Do you remember the "Cecil Roberts' Travel Prize" ?
(from Margaret Astill)
It used to pop up every year at Speech Day, and I always used to wonder how people actually won it. Well, I still don't know, but after I left Nottingham I read some of Cecil Roberts' books and I can see how it all began.Most of the books are about different countries. My favourite is "the Growing Boy", which details his early life living in Wilford Grove and attending Mundella. He also tells us about our Founder, Anthony John Mundella.
When I last visited the central Public Library in Nottingham I found a room dedicated to Cecil Roberts. It's worth a visit.
The Growing Boy" by Cecil Roberts, published by Hodder & Stoughton Ltd 1967.
Cecil Roberts
(from Richard Brown)
Cecil Roberts visited the school in 1962 or 1963. He gave an interesting talk to the upper school in the (new) Main Hall. He was not particularly riveting or charismatic but was a nice guy with a lot of interesting tales to tell.
He spent his life travelling and writing. The writing paid for the travelling which he obviously loved, and he considered himself a fortunate person to be able to live his life that way. He told us of his adventures in Italy and a whole load of other places. But he had us spellbound (well, me anyway) when he told of hiking up the lower slopes of Everest with Sherpa Tensing before sunrise in order to see the dawn break over the Himalayas and Nepal.
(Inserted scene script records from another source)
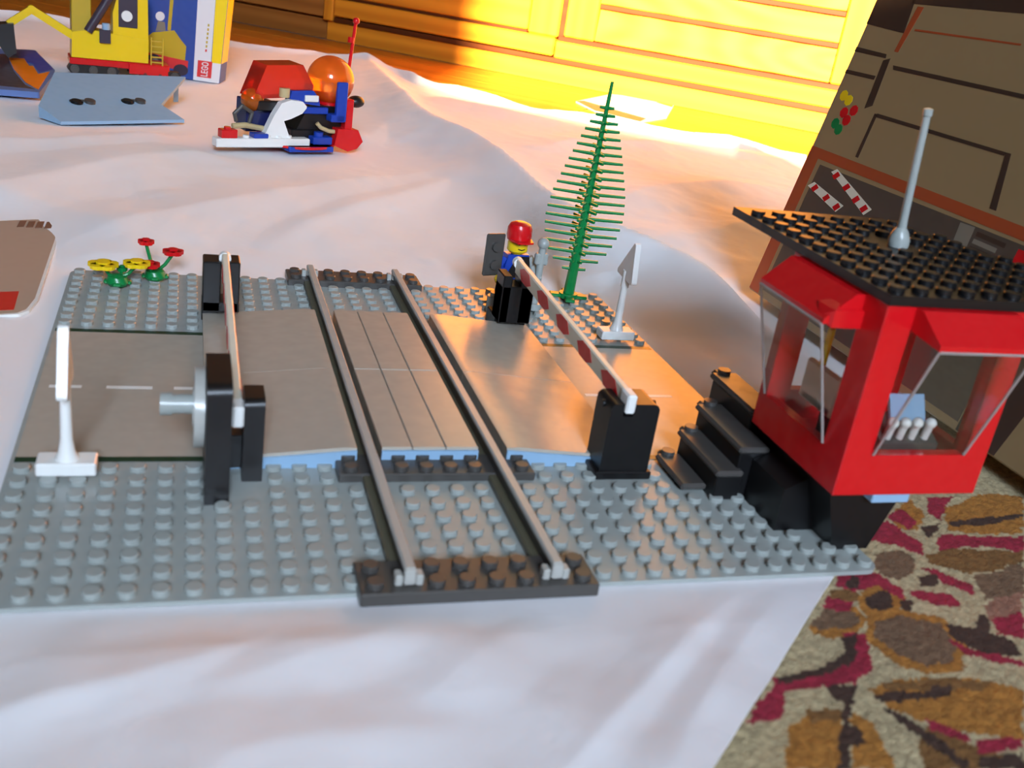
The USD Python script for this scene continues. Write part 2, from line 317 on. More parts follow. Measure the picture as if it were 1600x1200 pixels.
# ------------------------------------------------------------------ the pine cupboard along the back wall
cup = thing('pine_cupboard', 'sunlit orange pine cupboard with a framed slatted door along the back wall', 'cupboard', W0, WALL_DEG)
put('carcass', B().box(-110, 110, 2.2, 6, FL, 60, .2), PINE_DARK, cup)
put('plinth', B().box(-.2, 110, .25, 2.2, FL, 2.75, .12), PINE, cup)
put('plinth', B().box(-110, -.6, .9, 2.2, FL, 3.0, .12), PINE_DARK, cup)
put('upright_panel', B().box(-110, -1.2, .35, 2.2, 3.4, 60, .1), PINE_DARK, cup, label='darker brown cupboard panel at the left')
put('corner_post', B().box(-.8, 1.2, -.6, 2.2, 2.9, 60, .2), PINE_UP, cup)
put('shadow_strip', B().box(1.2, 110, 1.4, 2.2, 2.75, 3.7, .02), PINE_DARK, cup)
put('base_rail', B().box(1.25, 45.4, -.35, 2.2, 3.9, 7.0, .25), PINE, cup)
for z0, z1 in ((7.55, 20.5), (20.9, 33), (33.4, 60)): put('board', B().box(1.25, 40, -.2, 2.2, z0, z1, .2), PINE, cup)
put('upright_post', B().box(40.2, 45.9, -.5, 2.2, 7.1, 60, .3), PINE_UP, cup)
put('base_rail', B().box(45.7, 110, -.45, 2.2, 3.7, 6.6, .22), PINE, cup)
put('right_post', B().box(100.2, 110, -.45, 2.2, 6.7, 60, .22), PINE_UP, cup)
put('gap_shade_strip', B().box(46.0, 99.5, -.25, 1.7, 6.62, 7.45, .05), GAP_SHADE, cup); put('gap_shade_strip', B().box(46.0, 46.95, -.3, 1.7, 7.4, 60, .05), GAP_SHADE, cup)  # strips filling the door gaps, shade put into their colour
put('gap_shade_strip', B().box(1.3, 110, -.1, 1.4, 2.78, 3.66, .05), GAP_SHADE, cup); put('gap_shade_strip', B().box(1.3, 40, -.05, 2.2, 7.02, 7.52, .05), GAP_SHADE, cup)  # painted shade lines above the plinth and below the boards
dr = UsdGeom.Xform.Define(stage, str(cup.GetPath()) + '/door').GetPrim()
put('stile', B().box(47.0, 52.6, -.75, 1.8, 7.5, 55.5, .25), PINE_UP, dr)
put('stile', B().box(93.0, 99.2, -.75, 1.8, 7.5, 55.5, .25), PINE_UP, dr)
put('top_rail', B().box(52.6, 93, -.7, 1.8, 50, 55.5, .25), PINE, dr)
zs_ = (7.6, 13.75, 18.6, 23.2, 27.8, 32.4, 37, 41.6, 46.2, 50)
for z, zn in zip(zs_, zs_[1:]):       # sloping slats, each lower edge standing out over the next, gap shade painted as a dark strip between
    z1 = zn - .85
    put('slat', B().hull([(x, y, h) for x in (52.75, 92.85) for y, h in ((-.62, z + .15), (-.48, z), (1.2, z), (1.2, z1), (.25, z1), (.1, z1 - .15))]), PINE_KNOT, dr)
    put('gap_shade_strip', B().box(52.7, 92.9, -.3, 1.2, z1 + .05, zn - .02, .05), GAP_SHADE, dr)

# ------------------------------------------------------------------ carpet and bed sheet on the floor
CT = -0.40                      # top of the carpet


def inside(poly, X, Y):
    return shapely.contains_xy(Polygon(poly).buffer(0), X, Y)


xs = np.r_[np.linspace(4, 20, 14)[:-1], np.arange(20, 50.01, .11), np.linspace(50, 118, 40)[1:]]
ys = np.r_[np.linspace(-70, -16, 30)[:-1], np.arange(-16, 16.01, .11), np.linspace(16, 62, 30)[1:]]
X, Y = np.meshgrid(xs, ys)
jx = (meshkit.fbm(np.stack([X * 2.2, Y * 2.2, 0 * X], -1), 3, 5) - .5) * .32; jy = (meshkit.fbm(np.stack([X * 2.2, Y * 2.2, 0 * X + 9], -1), 3, 6) - .5) * .32
col = np.empty(X.shape + (3,)); col[:] = CARPET_COLOURS['cream']
tile = lambda A, lo, n: lo + np.abs(np.mod(A - lo, 2 * n) - n * 0) % n
mx, my = X + jx, Y + jy
MX = np.where((mx > 21) & (mx < 47), mx, 21 + np.mod(mx - 21, 26)); MY = np.where((my > -12) & (my < 14), my, -12 + np.mod(my + 12, 26))
for c, poly in MOTIF:
    col[inside(poly, MX, MY)] = CARPET_COLOURS[c]
fleck = meshkit.fbm(np.stack([X * 6, Y * 6, 0 * X], -1), 2, 8)
col *= (.8 + .9 * fleck)[..., None]
Z = CT + (meshkit.noise(np.stack([X * 7, Y * 7, 0 * X], -1), 3) - .5) * .07
ny, nx = X.shape
idx = np.arange(nx * ny).reshape(ny, nx)
F = np.stack([idx[:-1, :-1], idx[:-1, 1:], idx[1:, 1:], idx[1:, :-1]], -1).reshape(-1, 4)
F = np.vstack([F[:, [0, 1, 2]], F[:, [0, 2, 3]]])
V = np.stack([X, Y, Z], -1).reshape(-1, 3)
rim = np.r_[idx[0, :], idx[1:, -1], idx[-1, -2::-1], idx[-2:0:-1, 0]]
V2 = V[rim].copy(); V2[:, 2] = FL; k2 = len(V) + np.arange(len(rim)); nxt = np.roll(np.arange(len(rim)), -1)
F = np.vstack([F, np.stack([rim, k2, k2[nxt]], 1), np.stack([rim, k2[nxt], rim[nxt]], 1)])
V = np.vstack([V, V2]); colv = np.vstack([col.reshape(-1, 3), col.reshape(-1, 3)[rim]])
CARPET = vertex_paint('carpet_wool', .95, .45, 1400.0, 0.0)
v_, f_, n_ = meshkit.arrays(trimesh.Trimesh(V * S, F, process=False), True)
cm = usdkit.mesh(stage, '/World/carpet', (v_, f_), CARPET, smooth=True)
UsdGeom.PrimvarsAPI(cm).CreatePrimvar('tint', Sdf.ValueTypeNames.Color3fArray, 'vertex').Set(Vt.Vec3fArray.FromNumpy(colv.astype(np.float32)))
data(cm.GetPrim(), label='floral wool carpet in cream, gold, brown and crimson beside the white sheet', category='carpet')

# the sheet: a Coons patch over its outline, with folds
FOLDS = [  # crest line (u, v, height), width on its left, width on its right
    ([(33, 160, 1.2), (33.5, 140, 1.4), (31.1, 91, 2.8), (34, 70, 3.1), (33.8, 51, 3.0), (35.9, 40, 2.9), (39, 35.2, 2.7), (40.4, 29.5, 2.2), (40.8, 25, 1.3), (39.5, 20, .3)], 2.4, 4.2),
    ([(-30, 22, .5), (-5.8, 47.4, .9), (1.3, 57.6, 1.0), (7.1, 63.2, .8), (13, 64, .2)], 5, 3.5),
    ([(-20, 20, .3), (-2.1, 35.7, .6), (4.5, 42.9, .9), (12.1, 50.3, .9), (22.4, 59.9, .6), (30, 66, .3)], 4, 5),
    ([(11.2, 37.7, .2), (15.3, 44.8, .7), (22.4, 53.3, .8), (29.9, 62.4, .6)], 3, 3),
    ([(23, 78, .5), (27, 86, .9), (30.5, 98, 1.0)], 4, 4),
    ([(-40, 60, .4), (-8.1, 63, .6), (1.2, 68.3, .7), (6.6, 76.6, .5)], 4, 3),
    ([(26.5, 36.5, .2), (31, 39, .9), (35, 37, .5)], 3, 2),
    ([(45, 60, .5), (55, 68, .9), (66, 72, .6)], 5, 4), ([(46, 48, .3), (58, 55, .8), (70, 60, .4)], 4, 4),
    ([(44, 84, .3), (56, 92, .8), (68, 94, .6), (82, 92, .4)], 4, 3), ([(40, 112, .8), (47, 106, 1.0), (56, 103, .4)], 4, 4),
    ([(-8, -9, 0.14), (1.6, -4.6, 0.30), (5.6, -3.5, 0.28), (9.4, -1.7, 0.06)], 1.5, 1.0),
    ([(7.2, -4.2, 0.14), (9.8, -3.2, 0.33), (12.6, -2.0, 0.19)], 1.8, 1.4), ([(12.5, -5.4, 0.11), (15, -3.4, 0.25), (17, -1.5, 0.11)], 1.8, 1.6),
    ([(15.6, -8.8, 0.17), (19.9, -5.2, 0.28), (24.8, -.9, 0.11)], 2.0, .7), ([(19, -8.8, 0.17), (22.5, -5, 0.19), (27.5, -.5, 0.07)], 1.0, 1.0),
    ([(3, -12, 0.17), (8.4, -6.6, 0.28), (12.3, -6.4, 0.17), (16, -8, 0.06)], 2, 1.5),
]


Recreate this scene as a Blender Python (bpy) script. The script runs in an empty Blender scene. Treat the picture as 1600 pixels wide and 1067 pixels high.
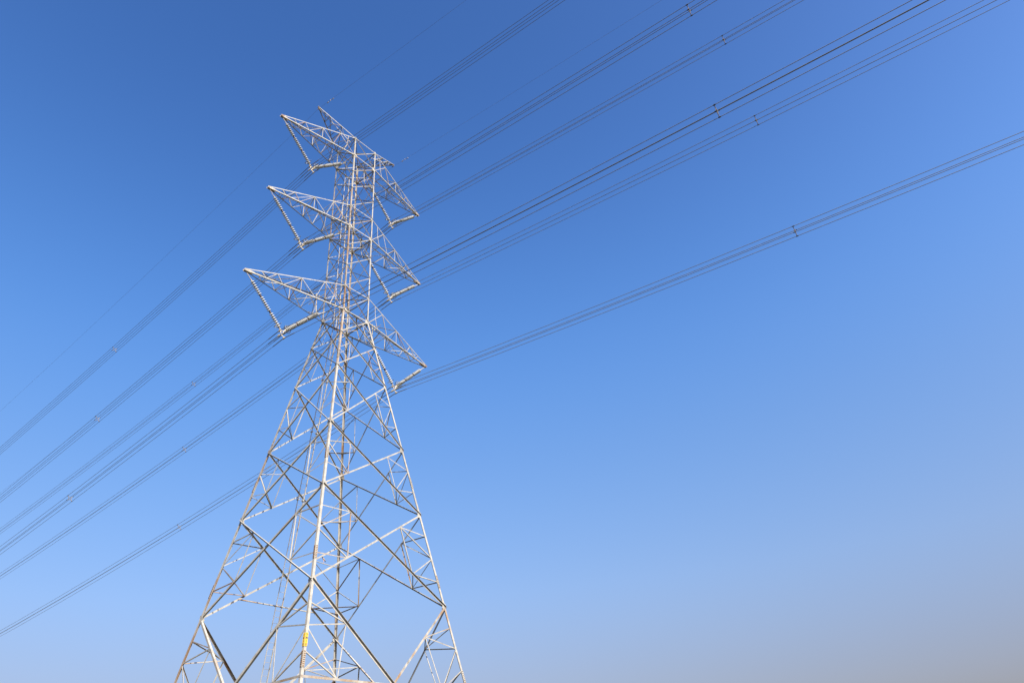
import bpy, bmesh, math, random
from mathutils import Vector, Matrix
random.seed(7)
sc = bpy.context.scene
R = math.radians

# ------------------------------------------------------------------ camera, sky, sun, exposure
cd = bpy.data.cameras.new('camera')
cd.lens = 25.1066; cd.sensor_width = 36.0; cd.sensor_fit = 'HORIZONTAL'
cd.clip_start = 0.1; cd.clip_end = 20000
cam = bpy.data.objects.new('camera', cd); sc.collection.objects.link(cam)
cam.location = (-30.726, -38.477, 1.6)
cam.rotation_euler = (R(123.89), R(4.296), R(-51.696))
sc.camera = cam

SUN_AZ, SUN_EL = 200.0, 45.0          # compass bearing (clockwise from +Y) and height of the sun
az, el = R(SUN_AZ), R(SUN_EL)
to_sun = Vector((math.sin(az) * math.cos(el), math.cos(az) * math.cos(el), math.sin(el)))
world = bpy.data.worlds.new('World'); sc.world = world; world.use_nodes = True
wn = world.node_tree.nodes; wl = world.node_tree.links
bg = wn['Background']
sky = wn.new('ShaderNodeTexSky'); sky.sky_type = 'NISHITA'; sky.sun_disc = False
sky.sun_elevation = el; sky.sun_rotation = az
sky.altitude = 0; sky.air_density = 1.0; sky.dust_density = 2.5; sky.ozone_density = 1.6
hs = wn.new('ShaderNodeHueSaturation'); hs.inputs['Saturation'].default_value = 1.3     # a hazier, bluer air than the model's own
wl.new(sky.outputs[0], hs.inputs['Color'])
# a low haze layer: the air changes colour with height above the horizon
tco = wn.new('ShaderNodeTexCoord'); sep = wn.new('ShaderNodeSeparateXYZ'); wl.new(tco.outputs['Generated'], sep.inputs[0])
ramp = wn.new('ShaderNodeValToRGB'); ramp.color_ramp.interpolation = 'B_SPLINE'
AIR = [(0.0, (0.221, 0.204, 0.253)), (0.13, (0.402, 0.293, 0.301)), (0.25, (0.648, 0.495, 0.476)), (0.42, (0.697, 0.6, 0.605)), (0.57, (0.608, 0.642, 0.724)), (0.76, (0.384, 0.435, 0.565)), (0.95, (0.277, 0.35, 0.46))]
while len(ramp.color_ramp.elements) < len(AIR): ramp.color_ramp.elements.new(0.5)
for e_, (p_, c_) in zip(ramp.color_ramp.elements, AIR): e_.position = p_; e_.color = c_ + (1,)
wl.new(sep.outputs['Z'], ramp.inputs[0])
mul = wn.new('ShaderNodeVectorMath'); mul.operation = 'MULTIPLY'; wl.new(hs.outputs[0], mul.inputs[0]); wl.new(ramp.outputs[0], mul.inputs[1])
mul2 = wn.new('ShaderNodeVectorMath'); mul2.operation = 'SCALE'; mul2.inputs['Scale'].default_value = 1.9; wl.new(mul.outputs[0], mul2.inputs[0])
wl.new(mul2.outputs[0], bg.inputs[0]); bg.inputs[1].default_value = 0.070
sd = bpy.data.lights.new('sun', 'SUN'); sd.energy = 5.0; sd.angle = R(0.5); sd.color = (1.0, 0.94, 0.84)
so = bpy.data.objects.new('sun', sd); sc.collection.objects.link(so)
so.rotation_euler = to_sun.to_track_quat('Z', 'Y').to_euler()
so.location = (0, -40, 120)
sc.view_settings.view_transform = 'Standard'; sc.view_settings.look = 'None'
sc.view_settings.exposure = 1.65; sc.view_settings.gamma = 1.0
sc.view_settings.use_curve_mapping = False

# ------------------------------------------------------------------ materials
def mat(name):
    m = bpy.data.materials.new(name); m.use_nodes = True
    return m, m.node_tree.nodes, m.node_tree.links, m.node_tree.nodes['Principled BSDF']

def steel_material(name, base, rust_col, rust_at, streak):
    """weathered galvanised steel: cloudy zinc, rust in blotches; 'tone' is each member's own degree of rust"""
    m, n, l, p = mat(name)
    tc = n.new('ShaderNodeTexCoord')
    mp = n.new('ShaderNodeMapping'); mp.inputs['Scale'].default_value = streak
    l.new(tc.outputs['Object'], mp.inputs[0])
    n1 = n.new('ShaderNodeTexNoise'); n1.inputs['Scale'].default_value = 1.0; n1.inputs['Detail'].default_value = 5
    n1.inputs['Roughness'].default_value = 0.65
    l.new(mp.outputs[0], n1.inputs['Vector'])
    n2 = n.new('ShaderNodeTexNoise'); n2.inputs['Scale'].default_value = 3.1; n2.inputs['Detail'].default_value = 3
    l.new(tc.outputs['Object'], n2.inputs['Vector'])
    at = n.new('ShaderNodeAttribute'); at.attribute_name = 'tone'
    add = n.new('ShaderNodeMath'); add.operation = 'ADD'
    l.new(n1.outputs['Fac'], add.inputs[0]); l.new(at.outputs['Fac'], add.inputs[1])
    rr = n.new('ShaderNodeValToRGB')
    rr.color_ramp.elements[0].position = rust_at; rr.color_ramp.elements[0].color = (0, 0, 0, 1)
    rr.color_ramp.elements[1].position = min(1, rust_at + 0.22); rr.color_ramp.elements[1].color = (1, 1, 1, 1)
    l.new(add.outputs[0], rr.inputs[0])
    zc = n.new('ShaderNodeValToRGB')
    zc.color_ramp.elements[0].position = 0.35; zc.color_ramp.elements[0].color = tuple(c * 0.74 for c in base) + (1,)
    zc.color_ramp.elements[1].position = 0.62; zc.color_ramp.elements[1].color = base + (1,)
    l.new(n2.outputs['Fac'], zc.inputs[0])
    mx = n.new('ShaderNodeMix'); mx.data_type = 'RGBA'
    l.new(rr.outputs[0], mx.inputs[0]); l.new(zc.outputs[0], mx.inputs[6])
    mx.inputs[7].default_value = rust_col + (1,)
    l.new(mx.outputs[2], p.inputs['Base Color'])
    p.inputs['Roughness'].default_value = 0.62; p.inputs['Metallic'].default_value = 0.0
    return m

STEEL = steel_material('galvanised_steel', (0.240, 0.226, 0.200), (0.155, 0.092, 0.045), 0.60, (0.9, 0.9, 0.35))
RUSTY = steel_material('rusty_steel', (0.25, 0.22, 0.18), (0.13, 0.072, 0.036), 0.50, (5, 5, 2))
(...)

The odd thing I remember, is that he was joined on this adventure by a couple of other people whom he had met at "the hotel". I don't remember him ever mentioning that he had a regular companion with him in any of the stories he told us. He may have been a solitary kind of person, or maybe he did not want to divulge too much about his lifestyle to an audience of grammar school students. Anyway, the next day I visited those atrocious outdoor lavatories adjacent to Colligate Road, and some comedian had scrawled high up on the bricks above the urinals: "Cecil Roberts pissed here".